◆ MATERIAL:
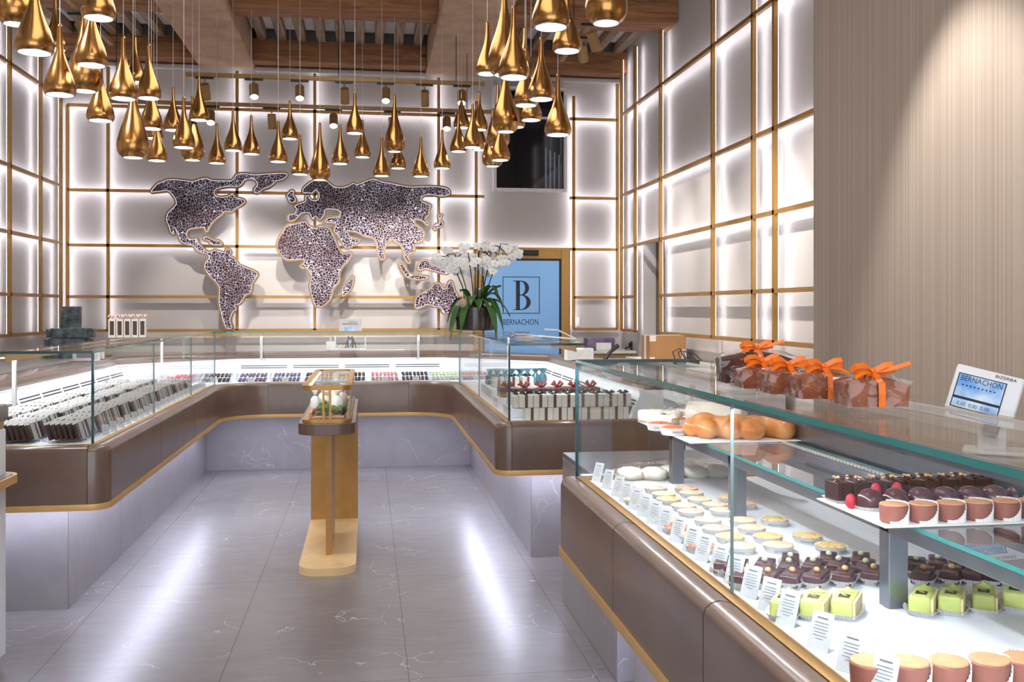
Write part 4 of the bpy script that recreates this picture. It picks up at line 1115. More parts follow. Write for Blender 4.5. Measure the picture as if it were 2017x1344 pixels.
def leafm(a, l, w_, droop, up, z0=.24):
    m = MB(); n = 10; vs = []; fs = []
    for i in range(n+1):
        t = i/n; rr = .05+l*t*(1-.15*t); z = z0+up*math.sin(PI*min(t*.9, 1))-droop*t*t; ww = w_*math.sin(PI*min(1, t*.92+.07))**.7
        c_ = Vector((rr*math.cos(a), rr*math.sin(a), z)); s_ = Vector((-math.sin(a), math.cos(a), 0))
        vs += [c_-s_*ww+Vector((0, 0, .018)), c_, c_+s_*ww+Vector((0, 0, .018))]
    for i in range(n):
        for j in (0, 1): fs.append((3*i+j, 3*i+j+1, 3*i+j+4, 3*i+j+3))
    vs2 = [v-Vector((0, 0, .003)) for v in vs]; k = len(vs)
    m.add(vs+vs2, fs+[tuple(k+i for i in reversed(f)) for f in fs]); return m
for a, l, w_, dr, up in [(-2.6, .3, .055, .28, .08), (-2.2, .26, .05, .3, .1), (-.6, .3, .06, .28, .1), (-.95, .3, .065, .34, .12), (-.2, .34, .045, .14, .08), (.3, .3, .05, .1, .14), (-1.5, .2, .05, .08, .08), (2.7, .28, .05, .2, .1), (-2.9, .24, .04, .35, .05), (-1.9, .18, .05, .05, .1), (1.2, .28, .05, .1, .2), (-.7, .26, .05, .0, .18), (-.4, .25, .045, -.15, .1), (-2.4, .2, .04, -.1, .1)]:
    leafm(a, l, w_, dr, up).build('leaf', 'leaf', r, smooth=60)
def flower(m, c_, s_, rot):
    T = Matrix.Translation(c_) @ rot
    for k in range(5):
        a = PI/2+k*2*PI/5; rr = .62 if k in (1, 4) else .52; ww = .52 if k in (1, 4) else .34
        bm = bmesh.new(); bmesh.ops.create_icosphere(bm, subdivisions=1, radius=1)
        for v in bm.verts: v.co = Vector((v.co.x*rr*s_*.62, v.co.y*ww*s_*.75, v.co.z*s_*.07))
        m.bm(bm, 0, T @ Matrix.Rotation(a, 4, 'Z') @ Matrix.Translation((rr*s_*.62, 0, 0)))
stems = [((-.07, -.05), (-.2, -.0, .74)), ((-.09, -.02), (-.26, .05, .72)), ((-.02, -.05), (-.07, -.02, .75)), ((0, 0), (0, 0, .8)), ((.01, -.06), (.03, -.03, .76)), ((.05, -.03), (.09, 0, .8)), ((.06, -.05), (.16, -.02, .82)), ((.09, -.03), (.25, 0, .84)), ((.03, .05), (.05, .08, .8))]
fl = MB(); fh = MB()
for (b, t_) in stems:
    pts = [(b[0], b[1], .22), (b[0]*.8+t_[0]*.2, b[1]*.8, .42), (b[0]*.3+t_[0]*.7, t_[1], .64), t_]
    ext = (1 if t_[0] >= 0 else -1)
    tail = [(t_[0]+ext*.06, t_[1]-.02, t_[2]-.005), (t_[0]+ext*.12, t_[1]-.03, t_[2]-.06)]
    MB().tube(pts+tail, .0055, 6).build('stem', 'stem_dark', r, smooth=60)
k = 0
for q in range(96):
    if q < 14: x = random.uniform(-.4, -.2)
    elif q < 78: x = random.uniform(-.26, .26)
    else: x = random.uniform(.24, .42)
    zz = .7+.17*(1-(abs(x)/.45)**2)*random.uniform(-.9, 1)+(.04 if x > .2 else -.02)
    y = random.uniform(-.14, .1)
    s_ = random.uniform(.058, .072)
    rot = Matrix.Rotation(PI/2+random.uniform(-.4, .4), 4, 'X') @ Matrix.Rotation(random.uniform(-.5, .5), 4, 'Y') @ Matrix.Rotation(random.uniform(-.2, .2), 4, 'Z')
    f_ = MB(); flower(f_, Vector((x, y, zz)), s_, rot); fo = f_.build('flower', 'petal', r, smooth=60)
    h_ = MB(); h_.blob((x, y-.012, zz), (.007, .006, .007), 1); ho = h_.build('flower_heart', 'petal_heart', fo, smooth=60)

# things in the right back corner
r = root('label_machine', (2.72, 11.5, 1.051), 0, 'purple and grey label machine on the corner worktop', 'machine')
MB().rbox((-.17, -.1, 0), (.17, .1, .15), .02).build('purple_body', 'purple_plastic', r, smooth=40)
MB().rbox((-.06, -.12, .0), (.12, -.1, .09), .004).build('front_cover', 'white_plastic', r)
m = MB().tube([(-.17, -.07, .11), (.17, -.07, .11)], .03, 14); m.build('roller', 'purple_plastic', r, smooth=40)
bxp = Vector((2.86, 9.3, 1.051))
r = root('cardboard_box', bxp, 0, 'brown cardboard box with pink-white tape on the right wall worktop', 'box')
MB().rbox((-.2, -.15, 0), (.16, .15, .235), .003).build('carton', 'cardboard', r)
m = MB(); m.box((-.201, -.152, .18), (-.14, -.148, .236)); m.box((-.203, -.02, 0), (-.2, .03, .236)); m.box((-.201, -.152, 0), (-.15, -.148, .03)); m.box((.12, -.152, .0), (.161, -.148, .1)); m.box((-.2, -.02, .236), (.16, .03, .238))
m.build('printed_tape', 'tape', r)
def socket(p, lab, horiz=False):
    r = root('wall_socket', p, -PI/2, lab, 'wall socket', 'black wall sockets on the right wall')
    MB().rbox((-.04, -.015, -.07), (.04, 0, .07), .004).build('plate', 'dark_plastic', r)
    MB().rbox((-.02, -.035, .0), (.02, -.015, .05), .004).build('plug', 'black', r)
    return r
socket(atX(1244, 684, XR), 'black plug in the wall left of the cardboard box'); socket(atX(1342, 690, XR), 'black socket on the wall right of the cardboard box')
a = atX(1244, 684, XR)
m = MB().tube([a+Vector((-.03, 0, 0)), a+Vector((-.09, -.05, -.01)), a+Vector((-.1, -.2, -.09)), a+Vector((-.07, -.3, -.17)), a+Vector((-.07, -.45, -.175))], .008); tag(m.build('power_cable', 'black', smooth=60), 'black power cable curving down from the plug left of the cardboard box', 'cable')
a = Vector((2.8, 8.45, 1.06))
m = MB()
for k in range(4): m.tube([a+Vector((.05*k-.1, 0, .0)), a+Vector((.05*k-.12, .05, .1)), a+Vector((.05*k-.06, .03, .13-.02*k)), a+Vector((.05*k-.02, -.02, .02))], .006)
m.rbox(tuple(a+Vector((-.12, -.05, -.008))), tuple(a+Vector((.1, .05, .03))), .01)
tag(m.build('cable_bundle', 'black', smooth=50), 'tangle of black cables on the right wall worktop', 'cables')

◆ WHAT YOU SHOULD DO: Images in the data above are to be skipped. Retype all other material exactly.

◆ OUTPUT FOR THIS TASK:
Write part 4 of the bpy script that recreates this picture. It picks up at line 1115. More parts follow. Write for Blender 4.5. Measure the picture as if it were 2017x1344 pixels.
def leafm(a, l, w_, droop, up, z0=.24):
    m = MB(); n = 10; vs = []; fs = []
    for i in range(n+1):
        t = i/n; rr = .05+l*t*(1-.15*t); z = z0+up*math.sin(PI*min(t*.9, 1))-droop*t*t; ww = w_*math.sin(PI*min(1, t*.92+.07))**.7
        c_ = Vector((rr*math.cos(a), rr*math.sin(a), z)); s_ = Vector((-math.sin(a), math.cos(a), 0))
        vs += [c_-s_*ww+Vector((0, 0, .018)), c_, c_+s_*ww+Vector((0, 0, .018))]
    for i in range(n):
        for j in (0, 1): fs.append((3*i+j, 3*i+j+1, 3*i+j+4, 3*i+j+3))
    vs2 = [v-Vector((0, 0, .003)) for v in vs]; k = len(vs)
    m.add(vs+vs2, fs+[tuple(k+i for i in reversed(f)) for f in fs]); return m
for a, l, w_, dr, up in [(-2.6, .3, .055, .28, .08), (-2.2, .26, .05, .3, .1), (-.6, .3, .06, .28, .1), (-.95, .3, .065, .34, .12), (-.2, .34, .045, .14, .08), (.3, .3, .05, .1, .14), (-1.5, .2, .05, .08, .08), (2.7, .28, .05, .2, .1), (-2.9, .24, .04, .35, .05), (-1.9, .18, .05, .05, .1), (1.2, .28, .05, .1, .2), (-.7, .26, .05, .0, .18), (-.4, .25, .045, -.15, .1), (-2.4, .2, .04, -.1, .1)]:
    leafm(a, l, w_, dr, up).build('leaf', 'leaf', r, smooth=60)
def flower(m, c_, s_, rot):
    T = Matrix.Translation(c_) @ rot
    for k in range(5):
        a = PI/2+k*2*PI/5; rr = .62 if k in (1, 4) else .52; ww = .52 if k in (1, 4) else .34
        bm = bmesh.new(); bmesh.ops.create_icosphere(bm, subdivisions=1, radius=1)
        for v in bm.verts: v.co = Vector((v.co.x*rr*s_*.62, v.co.y*ww*s_*.75, v.co.z*s_*.07))
        m.bm(bm, 0, T @ Matrix.Rotation(a, 4, 'Z') @ Matrix.Translation((rr*s_*.62, 0, 0)))
stems = [((-.07, -.05), (-.2, -.0, .74)), ((-.09, -.02), (-.26, .05, .72)), ((-.02, -.05), (-.07, -.02, .75)), ((0, 0), (0, 0, .8)), ((.01, -.06), (.03, -.03, .76)), ((.05, -.03), (.09, 0, .8)), ((.06, -.05), (.16, -.02, .82)), ((.09, -.03), (.25, 0, .84)), ((.03, .05), (.05, .08, .8))]
fl = MB(); fh = MB()
for (b, t_) in stems:
    pts = [(b[0], b[1], .22), (b[0]*.8+t_[0]*.2, b[1]*.8, .42), (b[0]*.3+t_[0]*.7, t_[1], .64), t_]
    ext = (1 if t_[0] >= 0 else -1)
    tail = [(t_[0]+ext*.06, t_[1]-.02, t_[2]-.005), (t_[0]+ext*.12, t_[1]-.03, t_[2]-.06)]
    MB().tube(pts+tail, .0055, 6).build('stem', 'stem_dark', r, smooth=60)
k = 0
for q in range(96):
    if q < 14: x = random.uniform(-.4, -.2)
    elif q < 78: x = random.uniform(-.26, .26)
    else: x = random.uniform(.24, .42)
    zz = .7+.17*(1-(abs(x)/.45)**2)*random.uniform(-.9, 1)+(.04 if x > .2 else -.02)
    y = random.uniform(-.14, .1)
    s_ = random.uniform(.058, .072)
    rot = Matrix.Rotation(PI/2+random.uniform(-.4, .4), 4, 'X') @ Matrix.Rotation(random.uniform(-.5, .5), 4, 'Y') @ Matrix.Rotation(random.uniform(-.2, .2), 4, 'Z')
    f_ = MB(); flower(f_, Vector((x, y, zz)), s_, rot); fo = f_.build('flower', 'petal', r, smooth=60)
    h_ = MB(); h_.blob((x, y-.012, zz), (.007, .006, .007), 1); ho = h_.build('flower_heart', 'petal_heart', fo, smooth=60)

# things in the right back corner
r = root('label_machine', (2.72, 11.5, 1.051), 0, 'purple and grey label machine on the corner worktop', 'machine')
MB().rbox((-.17, -.1, 0), (.17, .1, .15), .02).build('purple_body', 'purple_plastic', r, smooth=40)
MB().rbox((-.06, -.12, .0), (.12, -.1, .09), .004).build('front_cover', 'white_plastic', r)
m = MB().tube([(-.17, -.07, .11), (.17, -.07, .11)], .03, 14); m.build('roller', 'purple_plastic', r, smooth=40)
bxp = Vector((2.86, 9.3, 1.051))
r = root('cardboard_box', bxp, 0, 'brown cardboard box with pink-white tape on the right wall worktop', 'box')
MB().rbox((-.2, -.15, 0), (.16, .15, .235), .003).build('carton', 'cardboard', r)
m = MB(); m.box((-.201, -.152, .18), (-.14, -.148, .236)); m.box((-.203, -.02, 0), (-.2, .03, .236)); m.box((-.201, -.152, 0), (-.15, -.148, .03)); m.box((.12, -.152, .0), (.161, -.148, .1)); m.box((-.2, -.02, .236), (.16, .03, .238))
m.build('printed_tape', 'tape', r)
def socket(p, lab, horiz=False):
    r = root('wall_socket', p, -PI/2, lab, 'wall socket', 'black wall sockets on the right wall')
    MB().rbox((-.04, -.015, -.07), (.04, 0, .07), .004).build('plate', 'dark_plastic', r)
    MB().rbox((-.02, -.035, .0), (.02, -.015, .05), .004).build('plug', 'black', r)
    return r
socket(atX(1244, 684, XR), 'black plug in the wall left of the cardboard box'); socket(atX(1342, 690, XR), 'black socket on the wall right of the cardboard box')
a = atX(1244, 684, XR)
m = MB().tube([a+Vector((-.03, 0, 0)), a+Vector((-.09, -.05, -.01)), a+Vector((-.1, -.2, -.09)), a+Vector((-.07, -.3, -.17)), a+Vector((-.07, -.45, -.175))], .008); tag(m.build('power_cable', 'black', smooth=60), 'black power cable curving down from the plug left of the cardboard box', 'cable')
a = Vector((2.8, 8.45, 1.06))
m = MB()
for k in range(4): m.tube([a+Vector((.05*k-.1, 0, .0)), a+Vector((.05*k-.12, .05, .1)), a+Vector((.05*k-.06, .03, .13-.02*k)), a+Vector((.05*k-.02, -.02, .02))], .006)
m.rbox(tuple(a+Vector((-.12, -.05, -.008))), tuple(a+Vector((.1, .05, .03))), .01)
tag(m.build('cable_bundle', 'black', smooth=50), 'tangle of black cables on the right wall worktop', 'cables')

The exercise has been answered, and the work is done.